**Required work**
Sort through the data and copy the lines holding the word "that".
┏━━
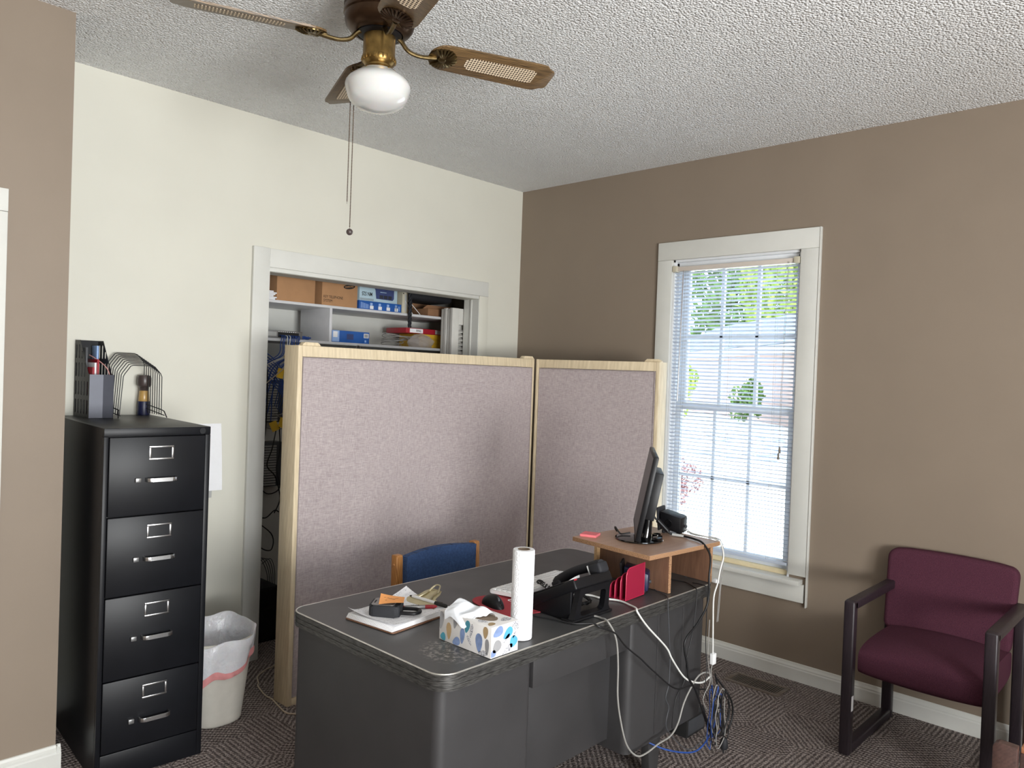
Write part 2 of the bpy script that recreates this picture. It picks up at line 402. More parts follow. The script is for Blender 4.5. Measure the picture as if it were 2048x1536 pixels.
# ------------------------------------------------------------------ room shell
H = 2.88; XL, YR = -5.7, -6.2
def hole_wall(axis, a0, a1, z1, t0, t1, holes):
    """wall along 'x' or 'y' from a0 to a1, between t0 and t1 thick, with openings (b0,b1,z0,z1)"""
    m = MB(); cur = a0
    def bx(p, q, z0, z2):
        if q-p > 1e-4 and z2-z0 > 1e-4:
            m.box(*((p, q, t0, t1) if axis == 'x' else (t0, t1, p, q)), z0, z2)
    for b0, b1, z0, z2 in sorted(holes):
        bx(cur, b0, 0, z1); bx(b0, b1, 0, z0); bx(b0, b1, z2, z1); cur = b1
    bx(cur, a1, 0, z1); return m
struct('floor', MB().box(XL-.15, .16, YR-.15, .9, -.1, 0), 'carpet', smooth=0)
struct('ceiling', MB().box(XL-.15, .16, YR-.15, .9, H, H+.1), 'popcorn', smooth=0)
OX0, OX1, OZ = -1.963, -.414, 2.073
struct('wall_back', hole_wall('x', -3.07, 0, H, 0, .13, [(OX0, OX1, 0, OZ)]), 'cream', smooth=0)
struct('wall_left', MB().box(XL, -3.07, -.53, .13, 0, H), 'taupe', smooth=0)
WY0, WY1, WZ0, WZ1 = -2.058, -1.272, .535, 2.297
struct('wall_right', hole_wall('y', YR, .9, H, 0, .15, [(WY0, WY1, WZ0, WZ1)]), 'taupe', smooth=0)
RW = [(-4.65, -3.65, .55, 2.35), (-3.4, -2.4, .55, 2.35)]
struct('wall_rear', hole_wall('x', XL, 0, H, YR-.15, YR, RW), 'taupe', smooth=0)
struct('wall_side', MB().box(XL-.15, XL, YR-.15, .13, 0, H), 'taupe', smooth=0)
struct('wall_closet_back', MB().box(-2.6, 0, .72, .84, 0, H), 'trim', smooth=0)
struct('wall_closet_side', MB().box(-2.6, -2.5, .13, .72, 0, H), 'trim', smooth=0)
def base_prof():   # moulded skirting profile (depth, height)
    return [(0, 0), (.016, 0), (.016, .062), (.013, .068), (.013, .074), (.007, .083), (.004, .092), (0, .094)]
def skirting(name, p0, p1, nrm):
    p0 = Vector(p0); p1 = Vector(p1); d = (p1-p0); n = Vector(nrm)
    Mx = Matrix.Identity(4)
    for i, v in enumerate((n, Vector((0, 0, 1)), d.normalized())):
        for k in range(3): Mx[k][i] = v[k]
    Mx.translation = p0
    return struct(name, MB().prism(base_prof(), 0, d.length, Mx), 'trim', smooth=0)
skirting('baseboard_right', (0, YR, 0), (0, -.0, 0), (-1, 0, 0))
skirting('baseboard_left', (-3.27, -.53, 0), (-3.054, -.53, 0), (0, -1, 0))
skirting('baseboard_left_return', (-3.07, -.545, 0), (-3.07, 0, 0), (1, 0, 0))
skirting('baseboard_back', (-3.07, 0, 0), (-2.058, 0, 0), (0, -1, 0))
skirting('baseboard_rear', (XL, YR, 0), (0, YR, 0), (0, 1, 0))
# the white door casing that just enters the frame at the left
d1 = MB(); d1.box(-3.375, -3.277, -.552, -.53, 0, 2.09, .002); d1.box(-4.35, -3.277, -.554, -.53, 2.091, 2.172, .002); d1.box(-4.35, -4.25, -.552, -.53, 0, 2.09, .002)
dd = struct('door_1', d1, 'trim')
dl = struct('door_panel', MB().box(-4.25, -3.375, -.538, -.531, 0, 2.09), 'trim', dd)
# closet casing
tc = MB()
tc.box(-2.057, OX0, -.022, 0, 0, 2.196, .002)
struct('trim_1', tc, 'trim')
struct('trim_2', MB().box(OX0+.0005, -.329, -.02, 0, 2.096, 2.194, .002), 'trim')
struct('trim_3', MB().box(OX1+.004, -.329, -.02, 0, 0, 2.0955, .002), 'cream')
jm = MB(); jm.box(OX0, OX1, -.016, .13, 2.074, 2.0955, .001); jm.box(OX1-.001, OX1+.004, -.016, .13, 0, 2.073); jm.box(OX0-.004, OX0+.001, -.02, .13, 0, 2.073)
jm.box(OX1-.008, OX1-.001, .05, .062, 0, 2.07)
struct('trim_4', jm, 'trim')
# ------------------------------------------------------------------ the window with its casing
w = bpy.data.objects.new('window_1', None); col.objects.link(w); w['kind'] = 'structure'; w.location = (0, -1.665, .535)
W0 = T((0, 1.665, -.535))
struct('casing', MB(W0).box(-.02, 0, WY1, -1.171, .56, 2.295, .002).box(-.02, 0, -2.157, WY0, .56, 2.295, .002).box(-.021, 0, -2.157, -1.171, 2.2955, 2.404, .002), 'trim', w)
struct('window_apron', MB(W0).box(-.018, 0, -2.145, -1.171, .42, .516, .002).box(-.024, 0, -2.163, -2.1575, .40, 2.404, .001), 'trim', w)
struct('window_sill', MB(W0).box(-.062, .06, -2.133, -1.171, .516, .541, .003), 'trim', w)
struct('window_jamb', MB(W0).box(0, .15, WY1-.012, WY1, .54, 2.297).box(0, .15, WY0, WY0+.012, .54, 2.297).box(0, .15, WY0, WY1, 2.283, 2.297).box(.03, .15, WY0, WY1, .535, .556)
       .box(.022, .04, WY0, WY0+.028, .556, 2.28, .002).box(.022, .04, WY1-.028, WY1, .556, 2.28, .002).box(.022, .04, WY0, WY1, 2.245, 2.283, .002), 'sash', w)
def sash(x0, x1, z0, z1, name, rail):
    m = MB(W0); y0, y1 = WY0+.014, WY1-.014; s = .045
    m.box(x0, x1, y0, y0+s, z0, z1, .002).box(x0, x1, y1-s, y1, z0, z1, .002).box(x0, x1, y0+s, y1-s, z1-.042, z1, .002).box(x0, x1, y0+s, y1-s, z0, z0+rail, .002)
    for k in (1, 2):
        yy = y0+s+(y1-y0-2*s)*k/3; m.box(x0+.006, x1-.006, yy-.009, yy+.009, z0+rail, z1-.042)
    zz = (z0+rail+z1-.042)/2; m.box(x0+.006, x1-.006, y0+s, y1-s, zz-.009, zz+.009)
    o = struct(name, m, 'sash', w)
    struct('window_pane', MB(W0).box((x0+x1)/2-.002, (x0+x1)/2+.002, y0+s, y1-s, z0+rail, z1-.042), 'pane', o)
sash(.085, .12, 1.40, 2.283, 'upper_sash', .042)
sash(.045, .08, .556, 1.442, 'lower_sash', .060)
struct('sash_stool', MB(W0).box(.02, .045, WY0+.012, WY1-.012, .541, .568, .004), 'sashcream', w)
for i, (a, b, z0, z1) in enumerate(RW):     # the twin windows behind the camera that light the room
    m = MB(); s = .09
    m.box(a-s, a, YR, YR+.02, z0-s, z1+s).box(b, b+s, YR, YR+.02, z0-s, z1+s).box(a, b, YR, YR+.02, z1, z1+s).box(a, b, YR, YR+.04, z0-s, z0)
    m.box(a, b, YR-.08, YR-.05, (z0+z1)/2-.025, (z0+z1)/2+.025)
    for x in (a, b-.04): m.box(x, x+.04, YR-.08, YR-.05, z0, z1)
    m.box(a, b, YR-.08, YR-.05, z0, z0+.05).box(a, b, YR-.08, YR-.05, z1-.05, z1)
    struct('window_%d' % (i+2), m, 'trim')
# ------------------------------------------------------------------ mini blind
BY0, BY1, BX = -2.049, -1.281, .002
bl = thing('window_blind', 'white slatted mini blind lowered over the bright window', 'blind', (BX, -1.665, 2.225))
B0 = T((-BX, 1.665, -2.225))
hr = MB(B0).box(-.014, .014, BY0, BY1, 2.226, 2.252, .001)
head = hr.build('head_rail', plain('beige blind rail', (206, 196, 186), .4, var=.02), bl)
for yy in (BY0-.004, BY1-.026): MB(B0).box(-.024, .012, yy, yy+.03, 2.222, 2.257, .0015).build('rail_bracket', 'putty', bl)
m = MB(B0); tilt = R(21); n = 74
for i in range(n):
    z = 2.213-i*(2.213-.624)/(n-1)
    def f(u, v, z=z):
        d = (u-.5)*.025; crown = .0016*(1-(2*u-1)**2)
        return Vector((BX-d*math.cos(tilt)+crown*math.sin(tilt), BY0+.003+(BY1-BY0-.006)*v, z+d*math.sin(tilt)+crown*math.cos(tilt)))
    m.grid(f, 3, 1)
m.build('slats', 'slat', bl, fix=False)
MB(B0).box(-.012, .012, BY0+.002, BY1-.002, .598, .613, .003).build('bottom_rail', 'slat', bl)
m = MB(B0)
for yy in (-1.36, -1.66, -1.93):
    for dx in (-.0125, .0125): m.cyl((BX+dx, yy, 2.226), (BX+dx, yy, .606), .0006, seg=5)
m.build('ladder_cords', 'cgrey', bl)
m = MB(B0); m.tube([(-.018, -1.352, 2.228), (-.021, -1.352, 2.21), (-.022, -1.352, 2.19)], .0015, 6); m.cyl((-.022, -1.352, 2.20), (-.023, -1.345, 1.45), .0032, seg=7)
m.build('tilt_wand', 'wand', bl)
cd = MB(B0)
for dy, ze in ((0, 1.215), (.006, 1.18)): cd.tube([(-.016, -1.995+dy, 2.235), (-.018, -1.99+dy, 1.9), (-.018, -1.985+dy, 1.5), (-.017, -1.985+dy, ze)], .0009, 5, 3)
cd = cd.build('pull_cord', 'cgrey', bl)
for dy, ze in ((0, 1.215), (.006, 1.18)):
    MB(B0).lathe([(.001, .02), (.004, .017), (.0055, .0), (.007, -.012), (.0068, -.016), (.001, -.017)], 10, None, (-.017, -1.985+dy, ze)).build('cord_tassel', 'tassel', cd)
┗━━
**Response to this task**
Write part 2 of the bpy script that recreates this picture. It picks up at line 402. More parts follow. The script is for Blender 4.5. Measure the picture as if it were 2048x1536 pixels.
# the white door casing that just enters the frame at the left
for i, (a, b, z0, z1) in enumerate(RW):     # the twin windows behind the camera that light the room